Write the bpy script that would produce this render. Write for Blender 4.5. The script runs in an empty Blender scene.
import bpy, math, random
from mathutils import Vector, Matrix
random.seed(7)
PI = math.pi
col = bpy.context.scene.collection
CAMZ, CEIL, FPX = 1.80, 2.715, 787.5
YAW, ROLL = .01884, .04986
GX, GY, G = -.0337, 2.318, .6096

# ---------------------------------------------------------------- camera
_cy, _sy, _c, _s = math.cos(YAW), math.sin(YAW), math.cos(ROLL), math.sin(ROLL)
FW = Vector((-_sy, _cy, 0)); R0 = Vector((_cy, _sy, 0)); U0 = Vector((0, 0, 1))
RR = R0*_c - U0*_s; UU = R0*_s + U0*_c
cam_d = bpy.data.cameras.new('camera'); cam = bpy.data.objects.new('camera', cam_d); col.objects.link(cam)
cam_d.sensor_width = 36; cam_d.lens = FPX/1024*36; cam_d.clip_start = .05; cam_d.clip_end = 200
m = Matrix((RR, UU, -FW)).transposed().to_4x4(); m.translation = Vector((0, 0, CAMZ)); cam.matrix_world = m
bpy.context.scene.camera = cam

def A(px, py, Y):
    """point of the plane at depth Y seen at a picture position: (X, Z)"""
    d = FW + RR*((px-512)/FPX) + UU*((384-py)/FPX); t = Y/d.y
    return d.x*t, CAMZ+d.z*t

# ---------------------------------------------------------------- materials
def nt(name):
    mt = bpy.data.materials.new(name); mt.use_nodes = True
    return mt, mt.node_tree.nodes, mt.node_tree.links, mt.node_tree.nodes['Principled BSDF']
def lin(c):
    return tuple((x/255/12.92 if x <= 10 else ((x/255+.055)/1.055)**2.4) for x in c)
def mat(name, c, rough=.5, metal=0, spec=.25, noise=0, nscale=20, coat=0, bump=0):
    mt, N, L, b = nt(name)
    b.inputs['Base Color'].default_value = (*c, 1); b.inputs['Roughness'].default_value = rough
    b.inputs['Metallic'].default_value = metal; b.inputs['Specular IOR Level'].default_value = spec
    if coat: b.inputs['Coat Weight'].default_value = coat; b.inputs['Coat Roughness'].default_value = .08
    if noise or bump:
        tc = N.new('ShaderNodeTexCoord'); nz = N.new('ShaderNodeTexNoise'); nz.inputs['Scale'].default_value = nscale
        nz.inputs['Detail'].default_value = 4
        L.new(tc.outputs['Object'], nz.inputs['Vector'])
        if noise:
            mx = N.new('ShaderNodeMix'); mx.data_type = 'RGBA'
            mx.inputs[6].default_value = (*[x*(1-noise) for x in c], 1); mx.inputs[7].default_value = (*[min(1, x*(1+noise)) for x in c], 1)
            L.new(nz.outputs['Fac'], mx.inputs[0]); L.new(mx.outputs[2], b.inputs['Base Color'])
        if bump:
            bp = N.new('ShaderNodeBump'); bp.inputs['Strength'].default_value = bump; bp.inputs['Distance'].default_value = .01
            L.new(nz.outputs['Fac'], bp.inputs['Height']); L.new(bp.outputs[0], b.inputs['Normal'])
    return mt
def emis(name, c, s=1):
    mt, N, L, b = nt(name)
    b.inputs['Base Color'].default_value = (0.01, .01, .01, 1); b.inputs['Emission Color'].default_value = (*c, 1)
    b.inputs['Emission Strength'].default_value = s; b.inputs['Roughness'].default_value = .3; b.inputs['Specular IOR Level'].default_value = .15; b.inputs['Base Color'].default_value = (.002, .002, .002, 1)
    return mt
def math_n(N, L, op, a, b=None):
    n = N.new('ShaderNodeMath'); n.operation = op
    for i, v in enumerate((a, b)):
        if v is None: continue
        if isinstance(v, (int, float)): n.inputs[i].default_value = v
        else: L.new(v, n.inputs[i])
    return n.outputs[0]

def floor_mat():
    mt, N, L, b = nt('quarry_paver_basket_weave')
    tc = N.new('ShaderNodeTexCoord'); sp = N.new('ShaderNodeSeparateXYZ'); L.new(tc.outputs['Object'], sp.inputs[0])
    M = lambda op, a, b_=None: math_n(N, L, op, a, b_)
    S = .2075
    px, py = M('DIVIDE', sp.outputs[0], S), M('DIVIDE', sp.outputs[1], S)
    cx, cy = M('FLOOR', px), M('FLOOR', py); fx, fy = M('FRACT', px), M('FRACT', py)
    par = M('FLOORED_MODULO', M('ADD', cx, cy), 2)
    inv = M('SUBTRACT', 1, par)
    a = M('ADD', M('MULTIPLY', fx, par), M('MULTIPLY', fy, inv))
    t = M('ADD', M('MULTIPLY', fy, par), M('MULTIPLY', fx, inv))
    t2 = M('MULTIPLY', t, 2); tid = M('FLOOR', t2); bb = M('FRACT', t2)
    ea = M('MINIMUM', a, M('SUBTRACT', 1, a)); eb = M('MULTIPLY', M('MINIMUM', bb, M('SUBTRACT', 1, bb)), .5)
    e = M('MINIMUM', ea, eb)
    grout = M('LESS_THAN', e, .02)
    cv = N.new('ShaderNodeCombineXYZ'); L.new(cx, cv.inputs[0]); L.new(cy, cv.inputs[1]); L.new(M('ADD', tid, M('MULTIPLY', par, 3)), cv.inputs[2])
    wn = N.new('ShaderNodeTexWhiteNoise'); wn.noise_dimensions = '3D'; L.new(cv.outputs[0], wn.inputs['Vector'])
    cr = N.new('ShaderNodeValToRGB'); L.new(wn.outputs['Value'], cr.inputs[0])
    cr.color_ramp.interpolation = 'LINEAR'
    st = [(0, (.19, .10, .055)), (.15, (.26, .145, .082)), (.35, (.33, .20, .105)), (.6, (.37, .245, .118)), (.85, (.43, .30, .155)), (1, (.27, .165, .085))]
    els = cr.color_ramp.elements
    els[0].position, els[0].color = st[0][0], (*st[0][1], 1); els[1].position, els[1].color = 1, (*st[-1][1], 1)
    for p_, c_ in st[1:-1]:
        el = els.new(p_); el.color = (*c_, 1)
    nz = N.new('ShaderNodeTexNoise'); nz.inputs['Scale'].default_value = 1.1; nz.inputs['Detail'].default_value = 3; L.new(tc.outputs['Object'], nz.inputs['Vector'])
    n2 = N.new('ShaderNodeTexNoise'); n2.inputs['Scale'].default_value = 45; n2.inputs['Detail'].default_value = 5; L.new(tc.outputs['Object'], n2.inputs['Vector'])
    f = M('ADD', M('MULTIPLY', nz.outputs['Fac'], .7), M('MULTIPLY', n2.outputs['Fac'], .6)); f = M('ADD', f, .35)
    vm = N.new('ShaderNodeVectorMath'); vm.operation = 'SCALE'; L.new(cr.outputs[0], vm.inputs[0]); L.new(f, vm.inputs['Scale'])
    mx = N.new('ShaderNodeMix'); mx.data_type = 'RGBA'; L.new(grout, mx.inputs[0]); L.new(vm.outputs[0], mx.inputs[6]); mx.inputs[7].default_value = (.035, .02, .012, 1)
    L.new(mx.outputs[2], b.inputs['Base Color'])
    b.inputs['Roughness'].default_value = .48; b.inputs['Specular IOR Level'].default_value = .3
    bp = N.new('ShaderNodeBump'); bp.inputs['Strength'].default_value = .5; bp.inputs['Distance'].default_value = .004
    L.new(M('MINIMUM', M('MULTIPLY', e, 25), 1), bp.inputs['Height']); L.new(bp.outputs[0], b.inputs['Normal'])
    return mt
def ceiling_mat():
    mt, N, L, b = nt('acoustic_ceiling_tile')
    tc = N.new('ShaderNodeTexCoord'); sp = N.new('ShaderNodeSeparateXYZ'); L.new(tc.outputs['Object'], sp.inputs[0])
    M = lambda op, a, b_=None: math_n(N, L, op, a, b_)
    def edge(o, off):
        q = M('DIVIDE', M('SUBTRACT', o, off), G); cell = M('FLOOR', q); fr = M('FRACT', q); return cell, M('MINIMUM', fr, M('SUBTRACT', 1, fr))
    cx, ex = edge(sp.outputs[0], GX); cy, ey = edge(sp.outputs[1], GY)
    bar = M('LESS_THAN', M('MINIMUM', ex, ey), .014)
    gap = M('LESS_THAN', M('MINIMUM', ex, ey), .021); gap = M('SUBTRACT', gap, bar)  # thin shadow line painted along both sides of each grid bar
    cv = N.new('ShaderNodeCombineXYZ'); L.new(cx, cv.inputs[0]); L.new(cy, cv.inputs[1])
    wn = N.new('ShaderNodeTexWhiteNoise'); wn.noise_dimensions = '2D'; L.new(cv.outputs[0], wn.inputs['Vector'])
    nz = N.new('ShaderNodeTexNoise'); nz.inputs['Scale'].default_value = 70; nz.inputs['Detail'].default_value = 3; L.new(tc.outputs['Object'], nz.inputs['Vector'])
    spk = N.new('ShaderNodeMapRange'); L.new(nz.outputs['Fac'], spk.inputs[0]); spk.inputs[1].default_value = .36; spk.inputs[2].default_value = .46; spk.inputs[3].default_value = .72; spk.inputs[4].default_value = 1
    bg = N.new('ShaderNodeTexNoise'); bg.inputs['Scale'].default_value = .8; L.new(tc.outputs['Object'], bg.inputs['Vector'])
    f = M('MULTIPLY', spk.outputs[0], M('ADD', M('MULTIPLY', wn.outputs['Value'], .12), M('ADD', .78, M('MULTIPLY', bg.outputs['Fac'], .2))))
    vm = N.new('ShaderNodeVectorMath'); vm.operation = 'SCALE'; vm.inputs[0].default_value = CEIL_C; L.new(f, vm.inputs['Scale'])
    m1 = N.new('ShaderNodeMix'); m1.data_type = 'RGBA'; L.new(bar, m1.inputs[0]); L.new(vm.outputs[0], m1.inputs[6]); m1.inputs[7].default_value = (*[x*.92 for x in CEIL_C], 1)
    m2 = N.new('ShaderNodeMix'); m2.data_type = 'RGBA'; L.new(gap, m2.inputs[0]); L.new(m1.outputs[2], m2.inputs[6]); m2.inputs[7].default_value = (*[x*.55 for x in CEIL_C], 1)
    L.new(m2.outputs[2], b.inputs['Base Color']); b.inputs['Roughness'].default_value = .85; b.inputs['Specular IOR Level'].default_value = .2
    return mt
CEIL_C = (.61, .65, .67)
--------
--- AIM OF THE EXERCISE ---
Your output must be the lines of the material above, from the first through the line that contains "return d.x*t, CAMZ+d.z*t", copied exactly. Include both endpoints and nothing else.

--- SOLUTION FOR THIS PROBLEM ---
Write the bpy script that would produce this render. Write for Blender 4.5. The script runs in an empty Blender scene.
import bpy, math, random
from mathutils import Vector, Matrix
random.seed(7)
PI = math.pi
col = bpy.context.scene.collection
CAMZ, CEIL, FPX = 1.80, 2.715, 787.5
YAW, ROLL = .01884, .04986
GX, GY, G = -.0337, 2.318, .6096

# ---------------------------------------------------------------- camera
_cy, _sy, _c, _s = math.cos(YAW), math.sin(YAW), math.cos(ROLL), math.sin(ROLL)
FW = Vector((-_sy, _cy, 0)); R0 = Vector((_cy, _sy, 0)); U0 = Vector((0, 0, 1))
RR = R0*_c - U0*_s; UU = R0*_s + U0*_c
cam_d = bpy.data.cameras.new('camera'); cam = bpy.data.objects.new('camera', cam_d); col.objects.link(cam)
cam_d.sensor_width = 36; cam_d.lens = FPX/1024*36; cam_d.clip_start = .05; cam_d.clip_end = 200
m = Matrix((RR, UU, -FW)).transposed().to_4x4(); m.translation = Vector((0, 0, CAMZ)); cam.matrix_world = m
bpy.context.scene.camera = cam

def A(px, py, Y):
    """point of the plane at depth Y seen at a picture position: (X, Z)"""
    d = FW + RR*((px-512)/FPX) + UU*((384-py)/FPX); t = Y/d.y
    return d.x*t, CAMZ+d.z*t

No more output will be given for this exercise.